À vous Mesdames et Messieurs les journalistes et à votre Direction, à titre préliminaire, je vous remercie que cette demande ne se transforme pas en un papier qui ira dans votre poubelle. 10 ans, le 10 avril que Mickaël Cohen, Ecro a trouvé la mort sans que l'on ait eu une explication. Un graff sur un mur, une descente de police, un jeune homme qui pris de panique saute dans la Marne et y trouve la mort. Un policier veut secourir Mickaël, il commence à se dévêtir, il reçoit l'ordre de ne rien faire, il exécute cet ordre.

Jamais les conclusions de l'autopsie n'ont été versées au dossier de la plainte déposée par ses parents, jamais une reconstitution du drame n'a eu lieu. Aucun membre de sa famille n'a fait le deuil. Tous pleurent cet artiste en devenir. Après un échec de la procédure devant la juridiction française, la Cour Européenne des Droits de l'Homme a été saisie. Elle n'a pas pris la peine d'examiner l'affaire, elle a juste déclaré qu'ayant été saisie en dehors des délais, elle ne pouvait se prononcer. C'est faux, la saisine a eu lieu dans les délais (par Maître Leclerc & Maître Jessel).

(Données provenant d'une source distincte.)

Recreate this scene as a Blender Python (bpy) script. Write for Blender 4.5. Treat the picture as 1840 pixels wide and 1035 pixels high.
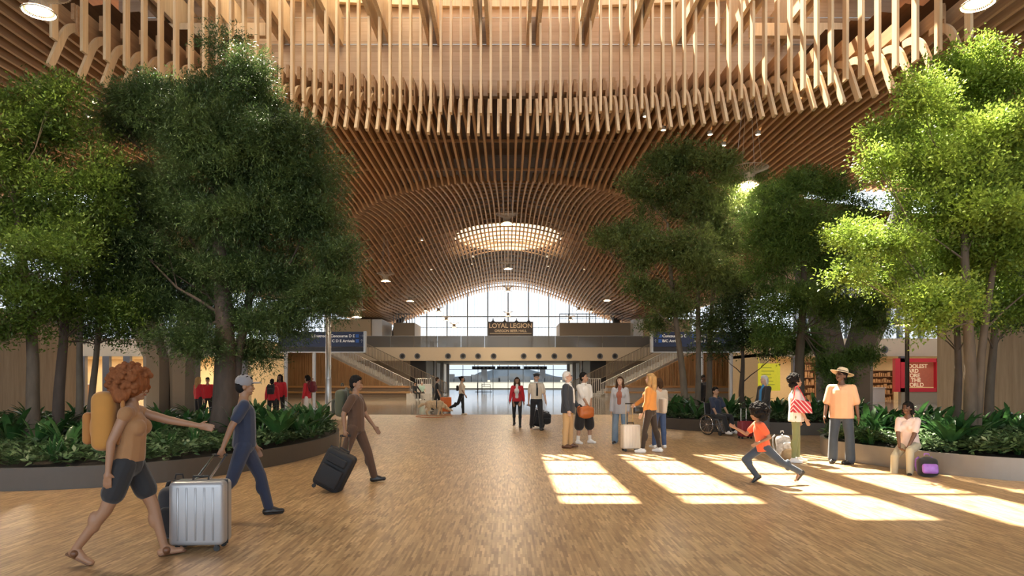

Sans doute trop encombrant, le cas Ecro!!!! Mais sa famille, grands-parents, parents, frère, tantes et oncles, neveux, tous écartelés par ce drame, n'ont pu se reconstruire, toute résilience est impossible.
Pourquoi ? Comment ? Deux mots lourds de points de suspension et de larmes demeurent. Dix années, dix printemps à jamais une saison douloureuse pour les siens. Merci à vous tous pour avoir relayé cette horreur dans vos journaux, merci d'avoir permis à des tiers que nous ne connaissions pas d'avoir été informé. Grâce à vous, nous nous sommes sentis moins seuls, grâce à vous Ecro, le graffeur, était connu et reconnu.
Aussi en cette dixième année, nous revenons vers vous pour avoir un mur, oui un écrit, afin qu'au travers de vos lignes la mémoire de Mickaël Ecro ne devienne pas cendres. Merci encore de vous souvenir avec nous tous. Et merci aussi, car toutes nos demandes de justice sont demeurées lettres mortes. Alors pour que Mickaël ne soit pas tout à fait un disparu, pensez à lui.